来年、ロイヤル・ポートラッシュで行なわれる「全英オープン」への出場権を獲得した3人。左からカーティス・ラック、リッグス・ジョンストン、マーク・リーシュマン。

 また、女子は今年で10回目の「オーストラリアン女子オープン」出場を果たしたシン・ジエが、2013年にロイヤル・ キャンベラで開催された同大会以来の2勝目を果たした。 シン・ジエはオーストラリアで過去4勝しており、「オーストラリアに来ると気分がいい。友達も多いし、ファンも応援してくれるから、この国が好きですね。このコースは、オーストラリアで初めて回ったコースで、カリー・ウェブさんとのプレーオフで負けたところなんですよ。
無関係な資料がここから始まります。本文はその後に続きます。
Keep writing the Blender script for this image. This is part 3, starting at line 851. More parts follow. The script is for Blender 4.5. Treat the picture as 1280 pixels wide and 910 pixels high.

オーストラリアでよく合宿しているので、コースのこともよくわかっています」と語る。今大会での優勝で、通算65勝目を飾った。

 メルボルンのサンドベルトエリアにあるコースは、地面が固く、グリーンでボールが 止まりにくい傾向があるが、今年は雨が降ったこともあり、通常よりも柔らかく、ボールが止まりやすいセッティングになっていた。シン・ジエは「いつもよりは柔らかく、ランも出にくいので、距離が長く感じられる。全クラブを駆使してプレーしないといけない。去年も一昨年も2位に終わっているので、今年こそ優勝したいし、今年は日本でも優勝していなかったので、今年最後の試合で優勝したいですね」と語っていた。

 最終日は、3連覇を狙うアシュリー・ブハイと、オーストラリアのトッププロで母国のメジャー優勝を狙うハナ・グリーンの3人で、パトリシア・ブリッジズボウル(女子の優勝トロフィー)をかけての熱戦が繰り広げられたが、シン・ジエは、2イーグル、4バーディ、3ボギー、1ダブルボギーと出入りの激しいゴルフながらもスコアを3つ伸ばした。一方、ブハイは6バーディ、1ボギーと安定感のあるプレーで68をマークしたが、あと2打足りず。シン・ジエを捉えることはできなかった。

「一時7打差あった時は、ハナとの2位争いかな、と思っていましたが、辛抱強くプレーを続けようと思った。プレッシャーをかければ、何かが起こる可能性があるコースだと信じて、実践したんです。追いかける方が簡単で、目指すのはバーディだけ。でも雨が厄介でしたね」(アシュリー・ブハイ)

 シン・ジエは、前日に父から「オーストラリアは特別な場所だね。砂を瓶に詰めて、持って帰りなさい」と言われたという。

「このトロフィを持つことができて、本当に嬉しい。簡単なことではないですが、とても幸せですね。今週は本当にショットが安定した1週間で、悪い日が1度もなかった。最後の数ホールは少し緊張しましたが、その緊張感がないと少し寂しい感じがする。だから大歓迎です」

  ホールアウト後は、優勝トロフィを抱えながら、オーストラリアの国民食でもある大好きなミートパイをかじり、嬉しそうな表情を浮かべていたシン・ジエ。オーストラリアのファンたちの声援をエネルギーに変え、笑顔でプレーしていたのが印象的だった。

優勝の瞬間、両手を突き上げガッツポーズしたシンジエ。
表彰式で、男子ローアマの中野麟太朗(中央)と会話するシン・ジエ。